セックスと小さな死……私は自分の肉体に対してどう接してきたか?【神野藍】
神野藍「 私 を ほ ど く 」 〜 AV女優「渡辺まお」回顧録 〜連載第22回
【生殖を目的としない、数えきれないほどの射精】
セックスをすれば一定の確率で妊娠する。それは義務教育で保健体育を履修した誰もが知っていることで、それぞれの状況に応じて、その確率を下げようと手段をとったり、むしろ逆に確率を上げようと手を尽くしたりする。
私は初めてセックスをしたあの日から今日にいたるまで、きっと普通の人と比べると多くの人と関係を結んできた。人数で計算しても相当だが、射精された回数で考えると、数えることを途中で放棄するのが妥当というくらいの数だ。そしてその大半というよりもほぼ全てが生殖を目的としていない射精であった。
よくよく考えると、その回数分だけ形になるはずだった何かを殺してきたのだと思ってしまう。ただ、形になる前のものだから深く考えたことはないし、現実として形にならなかったという事実を自分自身の間から流れてくる血を見ることで理解をし、むしろその血を見てどうしようもなくその死が嬉しくて安堵してしまうのだ。

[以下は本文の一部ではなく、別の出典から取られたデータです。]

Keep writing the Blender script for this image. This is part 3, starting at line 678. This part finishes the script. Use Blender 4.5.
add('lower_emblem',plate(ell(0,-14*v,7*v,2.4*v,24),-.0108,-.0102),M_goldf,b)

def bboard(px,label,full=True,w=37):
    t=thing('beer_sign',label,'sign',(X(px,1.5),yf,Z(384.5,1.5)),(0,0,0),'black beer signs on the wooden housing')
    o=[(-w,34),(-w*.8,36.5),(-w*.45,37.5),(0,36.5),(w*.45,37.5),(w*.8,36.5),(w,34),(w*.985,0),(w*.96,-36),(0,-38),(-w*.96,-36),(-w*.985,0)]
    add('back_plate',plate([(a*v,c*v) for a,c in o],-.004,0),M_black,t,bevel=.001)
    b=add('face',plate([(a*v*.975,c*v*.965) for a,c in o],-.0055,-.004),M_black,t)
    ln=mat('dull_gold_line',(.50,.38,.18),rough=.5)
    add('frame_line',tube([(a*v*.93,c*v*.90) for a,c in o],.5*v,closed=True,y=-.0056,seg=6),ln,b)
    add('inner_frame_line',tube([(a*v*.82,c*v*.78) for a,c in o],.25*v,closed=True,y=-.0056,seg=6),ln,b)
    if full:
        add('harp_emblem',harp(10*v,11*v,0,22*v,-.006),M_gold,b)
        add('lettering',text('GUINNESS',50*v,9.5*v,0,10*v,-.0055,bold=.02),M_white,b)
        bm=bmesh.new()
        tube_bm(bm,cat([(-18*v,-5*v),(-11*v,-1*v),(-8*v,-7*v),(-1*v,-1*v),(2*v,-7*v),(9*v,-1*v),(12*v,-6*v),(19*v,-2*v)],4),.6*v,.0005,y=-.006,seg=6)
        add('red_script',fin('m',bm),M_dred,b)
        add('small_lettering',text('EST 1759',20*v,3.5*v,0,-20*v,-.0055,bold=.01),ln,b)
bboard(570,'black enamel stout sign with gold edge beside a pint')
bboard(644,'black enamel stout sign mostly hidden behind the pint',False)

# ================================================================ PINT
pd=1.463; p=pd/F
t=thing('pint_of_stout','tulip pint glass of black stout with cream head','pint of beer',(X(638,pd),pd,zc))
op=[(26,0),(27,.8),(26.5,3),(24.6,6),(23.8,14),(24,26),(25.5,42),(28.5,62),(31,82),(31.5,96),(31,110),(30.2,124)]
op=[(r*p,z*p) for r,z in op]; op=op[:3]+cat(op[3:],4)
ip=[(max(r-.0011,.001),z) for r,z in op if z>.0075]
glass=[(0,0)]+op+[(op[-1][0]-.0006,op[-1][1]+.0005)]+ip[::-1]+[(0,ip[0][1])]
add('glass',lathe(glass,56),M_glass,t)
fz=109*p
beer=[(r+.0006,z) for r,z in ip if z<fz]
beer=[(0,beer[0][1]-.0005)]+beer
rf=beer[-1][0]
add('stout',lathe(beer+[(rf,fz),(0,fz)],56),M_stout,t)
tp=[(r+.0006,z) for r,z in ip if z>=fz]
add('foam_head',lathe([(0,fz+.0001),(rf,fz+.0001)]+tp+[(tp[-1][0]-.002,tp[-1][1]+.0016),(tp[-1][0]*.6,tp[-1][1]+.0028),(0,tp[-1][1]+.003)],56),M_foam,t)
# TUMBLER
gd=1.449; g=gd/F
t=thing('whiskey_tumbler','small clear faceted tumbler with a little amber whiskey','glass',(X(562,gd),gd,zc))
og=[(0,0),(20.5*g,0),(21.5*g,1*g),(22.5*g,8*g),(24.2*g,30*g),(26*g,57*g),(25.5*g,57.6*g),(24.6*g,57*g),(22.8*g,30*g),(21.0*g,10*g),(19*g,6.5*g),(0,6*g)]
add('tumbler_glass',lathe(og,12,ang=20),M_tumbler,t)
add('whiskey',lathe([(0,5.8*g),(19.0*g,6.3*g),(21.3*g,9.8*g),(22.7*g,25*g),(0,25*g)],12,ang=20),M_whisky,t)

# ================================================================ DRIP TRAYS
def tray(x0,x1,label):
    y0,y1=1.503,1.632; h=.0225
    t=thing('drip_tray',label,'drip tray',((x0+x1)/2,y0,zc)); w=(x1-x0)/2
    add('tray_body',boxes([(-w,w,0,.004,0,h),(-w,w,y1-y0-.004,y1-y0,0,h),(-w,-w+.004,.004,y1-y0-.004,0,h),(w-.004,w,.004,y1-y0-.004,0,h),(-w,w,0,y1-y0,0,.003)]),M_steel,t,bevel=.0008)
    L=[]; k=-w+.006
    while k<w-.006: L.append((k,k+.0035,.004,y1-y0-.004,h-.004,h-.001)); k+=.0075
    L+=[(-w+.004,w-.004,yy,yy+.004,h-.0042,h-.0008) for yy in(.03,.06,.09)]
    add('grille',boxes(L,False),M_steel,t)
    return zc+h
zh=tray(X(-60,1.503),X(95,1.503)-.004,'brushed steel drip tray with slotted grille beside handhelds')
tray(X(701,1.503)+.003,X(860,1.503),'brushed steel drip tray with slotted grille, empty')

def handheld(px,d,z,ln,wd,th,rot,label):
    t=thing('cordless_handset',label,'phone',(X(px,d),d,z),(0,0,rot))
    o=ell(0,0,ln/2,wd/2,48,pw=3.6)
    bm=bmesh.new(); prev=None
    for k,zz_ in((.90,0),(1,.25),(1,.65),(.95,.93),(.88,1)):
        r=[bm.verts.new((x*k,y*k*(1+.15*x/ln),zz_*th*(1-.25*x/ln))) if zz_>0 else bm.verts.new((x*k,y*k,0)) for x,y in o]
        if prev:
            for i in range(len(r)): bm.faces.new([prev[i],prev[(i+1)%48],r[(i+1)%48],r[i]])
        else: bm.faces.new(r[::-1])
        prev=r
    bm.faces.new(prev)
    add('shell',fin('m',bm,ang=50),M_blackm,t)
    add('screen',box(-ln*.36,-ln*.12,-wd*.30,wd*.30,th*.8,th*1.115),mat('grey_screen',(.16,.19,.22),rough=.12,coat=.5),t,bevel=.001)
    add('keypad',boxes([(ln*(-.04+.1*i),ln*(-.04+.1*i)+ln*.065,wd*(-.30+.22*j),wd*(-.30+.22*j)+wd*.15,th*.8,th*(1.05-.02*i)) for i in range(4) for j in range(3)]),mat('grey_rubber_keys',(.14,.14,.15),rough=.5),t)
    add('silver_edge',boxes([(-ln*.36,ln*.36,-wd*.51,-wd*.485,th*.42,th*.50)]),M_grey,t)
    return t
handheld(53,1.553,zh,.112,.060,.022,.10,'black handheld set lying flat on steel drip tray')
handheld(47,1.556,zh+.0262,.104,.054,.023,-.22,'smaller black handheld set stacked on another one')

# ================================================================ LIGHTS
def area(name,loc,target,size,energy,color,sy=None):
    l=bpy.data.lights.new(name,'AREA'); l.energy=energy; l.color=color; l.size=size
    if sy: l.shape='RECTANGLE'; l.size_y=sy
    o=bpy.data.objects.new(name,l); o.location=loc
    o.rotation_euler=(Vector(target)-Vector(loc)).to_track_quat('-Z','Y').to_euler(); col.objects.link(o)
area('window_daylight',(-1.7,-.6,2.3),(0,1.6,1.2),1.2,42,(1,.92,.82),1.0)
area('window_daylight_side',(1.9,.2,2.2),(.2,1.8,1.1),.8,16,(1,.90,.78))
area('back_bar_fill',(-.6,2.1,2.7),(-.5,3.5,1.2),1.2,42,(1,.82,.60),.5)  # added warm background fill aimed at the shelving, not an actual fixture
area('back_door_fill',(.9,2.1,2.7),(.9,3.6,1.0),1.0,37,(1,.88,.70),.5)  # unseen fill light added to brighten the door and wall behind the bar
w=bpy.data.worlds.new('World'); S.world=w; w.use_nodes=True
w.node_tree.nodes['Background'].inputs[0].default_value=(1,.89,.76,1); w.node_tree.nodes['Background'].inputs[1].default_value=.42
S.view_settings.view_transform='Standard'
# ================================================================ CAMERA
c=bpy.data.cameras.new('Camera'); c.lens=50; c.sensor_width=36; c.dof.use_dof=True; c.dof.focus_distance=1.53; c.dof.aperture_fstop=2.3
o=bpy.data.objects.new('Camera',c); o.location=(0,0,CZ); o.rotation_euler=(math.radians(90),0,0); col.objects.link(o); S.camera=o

それは避妊を失敗した恐れなどは関係なく、毎月の儀式みたいなものだ。でもそれは決して一回限りの相手や仕事相手、きちんと関係性を築いているパートナーにさえも話したことがない。同じくらいの不安感や責任感を持って、この奇妙な安堵感やそこに至るまでの感情を共有できると思わないからだ。
もちろん何度か話したことはある。「まあそんなものか」と思ってしまう答えが返ってくるので話すことをやめた。それは年齢や責任を取れる取れないとかの問題ではなく、身体の所有者か否かで踏み越えにくい溝が存在していると思っている。それはもはや私が諦めているからなのかはわからない。セックスは二人の人間がいないとできないはずなのに、小さな死を感じるときは不思議なことにいつだって孤独だ。いつもそう思っていた。しかしながら、冒頭の作品を見て、そんなやるせなさを感じるのは私だけではないと感じて、正直なところ胸を撫でおろしてしまった。